02 July 2026

Lumumba Vea lives for us all

Sarath S De Silva’s ‘Kotuwa Pitakotuwa 1’ is a book I haven’t read. Vihanga Perera WhatsApped me the cover page and also a couple of pages from the book. He did so because there’s a reference to my father, Gamini Seneviratne.


De Silva recollects a couple of poetry magazines published in the University of Ceylon, Peradeniya, back in the early nineteen sixties. He says they were titled ‘Nisades I’ and ‘Nisades II’. From what I remember, there was a magazine titled ‘Poetry Peradeniya’ and later, ‘Peradeniya Kavi’ which I believe was bi or tri lingual. My father was associated with both.  

De Silva remembered but a few lines from a poem he believes my father wrote:

‘Meruva namuth lumumbaava
merune naa
aprikaava.’


[Although Lumumba was killed, Africa did not die]

Years ago, decades in fact, my father related a story about Lumumba. This was when he saw a photograph of the statue of Governor Ward in Kandy and in front of the Dalada Maligawa being removed (to be replaced by one of Madduma Bandara).
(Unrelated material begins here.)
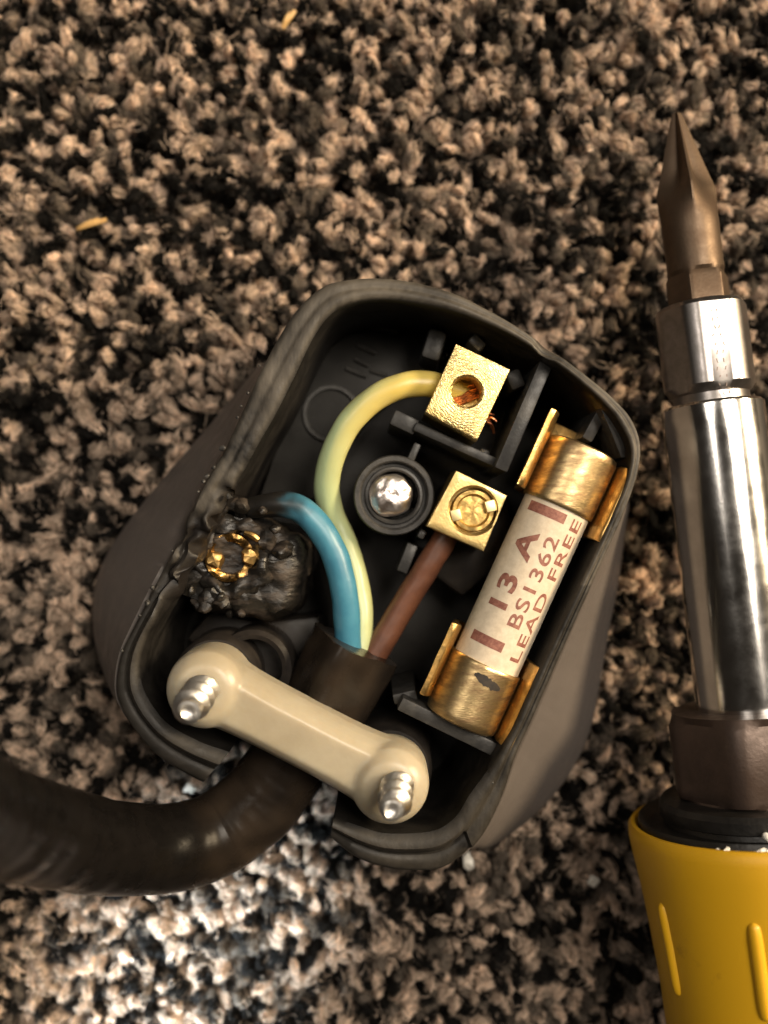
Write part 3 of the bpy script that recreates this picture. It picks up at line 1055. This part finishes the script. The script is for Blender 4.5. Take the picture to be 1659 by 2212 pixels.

It appeared on the front page of the Daily News or the Island, I can’t remember which.

‘When Lumumba was killed, we marched from Peradeniya to Kandy,’ that’s how he started the story.

He told me about Patrice Lumumba, Congo’s first Prime Minister after gaining independence from Belgium in June 1960. He was assassinated in January 1961. He was just 35.

Lumumba was a symbol of Congolese nationalism during the struggle against Belgian colonial rule which began when the butcher King Leopold established the Congo Free State in 1885. Around 10 million Congolese were killed between 1885 and 1908, even as Leopold plundered rubber and ivory.

His ‘Independence Speech’ is hailed as one of the most important in the 20th Century. Malcolm X observed that Lumumba was ‘the greatest Black man who ever walked the African continent.’ He spoke before King Baudouin of Belgium, the great-great-nephew of the aforementioned butcher.

Lumumba was ousted in a military coup led by Mobutu Sese Seku who captured and flew him to Katanga where he was tortured and eventually executed by a firing squad. Then his body was thrown into a shallow grave only to be dug up later, dismembered and his remains dissolved in acid.

It is said that the only remnant of Lumumba was a gold-crowned tooth, which Belgian police officer  Gérard Soete kept for 39 years until his death in 2000. Soete confessed that he was the one responsible for dismembering the body and dissolving Lumumba’s remains.

Africa did not die then. Lived. Lives. Present. Continuous. And while the continent lives, the people of at least 10 countries cheer their heroes playing their hearts out at the Football World Cup. They turn up, they cheer. But one man stands out.

Michel Kuka Mboladinga, better known by his nickname ‘Lumumba Vea,’ or ‘Lumumba Lives. He is the Congolese national team’s most famous fan. It all began during the 2025 Africa Cup of Nations in Morocco, when he stood upon a pedestal with a steely gaze during every Congo match, remaining perfectly still with his right arm raised from beginning to end.

He was not granted a US visa to watch the Democratic Republic of Congo play Uzbekistan, but he was in Guadalajara, Mexico, to watch them against Colombia. He stood still throughout the game. The picture says it all.

Lumumba was killed, my father told me. Lumumba lives, says Michel Kuka Mboladinga. Africa lives, says Africans, as did my father, more than 60 years ago.